Task requirements
Only the lines from the start of the data to the line containing "g.build('ground', ground_m, auto=0, kind='structure')", both included, should be output, exactly and without pictures.
==========
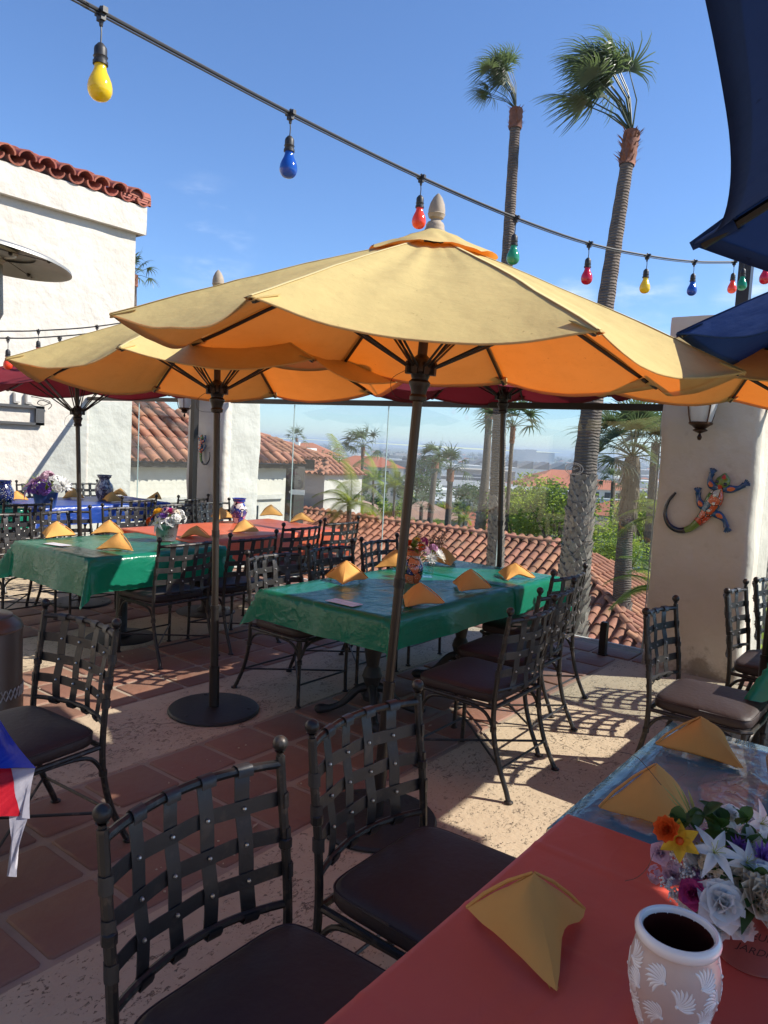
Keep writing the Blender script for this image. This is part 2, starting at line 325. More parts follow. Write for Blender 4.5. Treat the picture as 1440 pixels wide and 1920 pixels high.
g.build('ground', ground_m, auto=0, kind='structure')

# ---- patio slab
XL, XR, YB, YE = -10.2, 6.0, -7.0, 6.42
sl_ = MB(); sl_.box(((XL + XR) / 2, (YB + YE) / 2, -.221), (XR - XL, YE - YB, .43)); slab = sl_.build('patio_slab', grout, smooth=False, kind='structure')
conc = MB()
strips = [(-6.62, -5.64), (-4.85, -3.86), (-3.10, -2.07), (-.32, .66), (1.44, 2.4)]
def slab_panel(x0, x1, y0, y1):
    b = .006
    nx, ny = 2, 2
    conc.add([(x0, y0, -.03), (x1, y0, -.03), (x1, y1, -.03), (x0, y1, -.03), (x0, y0, -b), (x1, y0, -b), (x1, y1, -b), (x0, y1, -b),
              (x0 + b, y0 + b, 0), (x1 - b, y0 + b, 0), (x1 - b, y1 - b, 0), (x0 + b, y1 - b, 0)],
             [(0, 1, 5, 4), (1, 2, 6, 5), (2, 3, 7, 6), (3, 0, 4, 7), (4, 5, 9, 8), (5, 6, 10, 9), (6, 7, 11, 10), (7, 4, 8, 11), (8, 9, 10, 11)])
edges = [XL] + [e for s_ in strips for e in s_] + [XR]
pieces = []
for i in range(0, len(edges), 2):
    x0, x1 = edges[i] + .006, edges[i + 1] - .006
    ysx = [YB, -4.2, -1.4, 1.9 if i == 6 else 1.2, 5.97] if i != 6 else [YB, -3, .4, 5.97]
    for a, b in zip(ysx, ysx[1:]):
        conc = MB(); slab_panel(x0, x1, a + .004, b - .004); pieces.append(conc.build('concrete_panel', concrete, slab, smooth=False))
# tiles
def tile_mesh(w, d, h=.022):
    m = MB(); b = .008; x, y = w / 2, d / 2; rows = []
    def ring(ix, z, rr):
        pts = []
        for (sx, sy) in ((1, 1), (-1, 1), (-1, -1), (1, -1)):
            for q in range(2):
                a = atan2(sy, sx) - pi / 4 + q * pi / 2
                pts.append(V((sx * (x - ix - rr) + rr * cos(a), sy * (y - ix - rr) + rr * sin(a), z)))
        return pts
    rows = [ring(0, -h, .012), ring(0, -b, .012), ring(b * .35, -b * .3, .012), ring(b, 0, .012)]
    m.quadgrid(rows, closev=True); n = len(m.v); m.f.append(tuple(range(n - 8, n))); m.m.append(0)
    me = bpy.data.meshes.new('tile'); me.from_pydata(m.v, [], m.f); me.materials.append(tile_m)
    me.polygons.foreach_set('use_smooth', [True] * len(me.polygons)); me.set_sharp_from_angle(angle=radians(50)); return me
tm = tile_mesh(.302, .318); tmb = tile_mesh(.325, .40)
def put_tile(me, x, y):
    o = bpy.data.objects.new('tile', me); COL.objects.link(o); o.parent = slab
    o.location = (x, y, .003 + ru(-.0015, .0015)); o.rotation_euler = (ru(-.004, .004), ru(-.004, .004), ru(-.008, .008))
ntile = 0
for (a, b) in strips[:4]:
    wd = (b - a) / 3
    y0 = {0: 2.2, 1: 1.2, 2: .1, 3: 2.0}[strips.index((a, b))]
    k = 0
    while True:
        y = (1.305 if a == -3.10 else 1.13) + (k + math.floor((y0 - 1.2) / .345)) * .345
        if y > 5.9: break
        for i in range(3):
            if not (a > -1 and y > 4.6 and rnd() < 0): put_tile(tm, a + wd * (i + .5), y); ntile += 1
        k += 1
nb = int((XR - XL) / .342)
for i in range(nb):
    x = XL + .342 * (i + .5)
    if x < .6: put_tile(tmb, x, 6.195); ntile += 1
edge = MB(); edge.box(((XL + XR) / 2, 6.435, -.06), (XR - XL, .03, .12)); edge.build('slab_edge_trim', mat('edge_trim', (.6, .56, .5), .8), smooth=False, kind='structure')
rw = MB(); rw.box(((XL + XR) / 2, 6.1, -2.6), (XR - XL, .5, 4.3)); tag(rw.build('retaining_wall', stucco, smooth=False), 'pale stucco retaining wall below the patio edge', 'wall')

random.seed(64); m = MB()
for i in range(420):
    x, y = ru(-5.2, .2), ru(.7, 5.8); a = ru(0, 6.28); r_ = ru(.0015, .0045)
    if i % 9: m.box((x, y, .006 + r_ * .4), (r_ * 2, r_ * ru(1, 2), r_), Matrix.Rotation(a, 3, 'Z'))
    else:
        c_, s_ = cos(a), sin(a); L_ = ru(.012, .03); m.add([(x - c_ * L_, y - s_ * L_, .008), (x + s_ * L_ * .3, y - c_ * L_ * .3, .013), (x + c_ * L_, y + s_ * L_, .009), (x - s_ * L_ * .3, y + c_ * L_ * .3, .011)], [(0, 1, 2, 3)])
m.build('floor_crumbs', mat('crumbs', (.42, .34, .24), .9), smooth=False, kind='stuff')

# ================================================================ stucco building on the left
def rough_grid(m, P0, U, Vv, nu, nv, nrm, amp, sc, keep_edge=True):
    rows = []
    for i in range(nu + 1):
        row = []
        for j in range(nv + 1):
            p = V(P0) + V(U) * (i / nu) + V(Vv) * (j / nv)
            a = 0 if keep_edge and (i in (0, nu) or j in (0, nv)) else (nn(p, sc) * .7 + nn(p, sc * 3) * .3) * amp
            row.append(p + V(nrm) * a)
        rows.append(row)
    m.quadgrid(rows)
bld = empty('stucco_building', (XL, 0, 0), label='white stucco building with clay tile coping, left of the patio', category='building')
def rel(o, root): o.matrix_parent_inverse = Matrix.Translation(root.location).inverted(); return o
YC = 6.78; ZT = 4.60
m = MB(); rough_grid(m, (XL, -7, -4.2), (0, YC + 7, 0), (0, 0, 8.85), 110, 80, (1, 0, 0), .022, 1.7)
rough_grid(m, (XL, YC, -4.2), (-8, 0, 0), (0, 0, 8.85), 20, 30, (0, 1, 0), .02, 1.7)
rel(m.build('wall', stucco, bld, auto=0), bld)
m = MB()
ch = .40
for (x0, x1, y0, y1, z0, z1) in ((XL + .001, XL + .11, -7, YC + .11, ZT, ZT + ch),):
    rough_grid(m, (x1, y0, z0), (0, y1 - y0, 0), (0, 0, z1 - z0), 90, 6, (1, 0, 0), .015, 3, False)
    m.quadgrid([[(x0, y0, z0), (x0, y1, z0)], [(x1 - .004, y0, z0), (x1 - .004, y1, z0)]])
    m.quadgrid([[(x0 - 8, y1, z0), (x0 - 8, y1, z1)], [(x1, y1, z0), (x1, y1, z1)]])
    m.quadgrid([[(x0 - 8, y0, z1), (x0 - 8, y1, z1)], [(x1, y0, z1), (x1, y1, z1)]])
rel(m.build('cornice', stucco, bld, auto=30), bld)
def barrel(L=.40, r0=.092, r1=.078, th=.014, n=7, conv=1):
    m = MB(); rows = []
    for (y, r) in ((0, r0), (-L, r1)):
        rows.append([(r * cos(pi * k / n), y, conv * r * sin(pi * k / n) * .82) for k in range(n + 1)])
    inn = [[((abs(p[0]) - th) * (1 if p[0] > 0 else -1) * 1.0, p[1], p[2] - conv * th * .9) for p in rows[0]], [((abs(p[0]) - th) * (1 if p[0] > 0 else -1), p[1], p[2] - conv * th * .9) for p in rows[1]]]
    m.quadgrid(rows); m.quadgrid([rows[0], inn[0]]); m.quadgrid(inn)
    me = bpy.data.meshes.new('roof_tile'); me.from_pydata(m.v, [], m.f)
    me.polygons.foreach_set('use_smooth', [True] * len(me.polygons)); me.set_sharp_from_angle(angle=radians(40)); return me, m
big_cap, _ = barrel(.45, .125, .105, .018, 8); big_cap.materials.append(roofred_m)
big_pan, _ = barrel(.45, .115, .10, .018, 8, -1); big_pan.materials.append(roofred_m)
rc, cap_m = barrel(); rc.materials.append(rooftile_m)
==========
Answer to the task
Keep writing the Blender script for this image. This is part 2, starting at line 325. More parts follow. Write for Blender 4.5. Treat the picture as 1440 pixels wide and 1920 pixels high.
g.build('ground', ground_m, auto=0, kind='structure')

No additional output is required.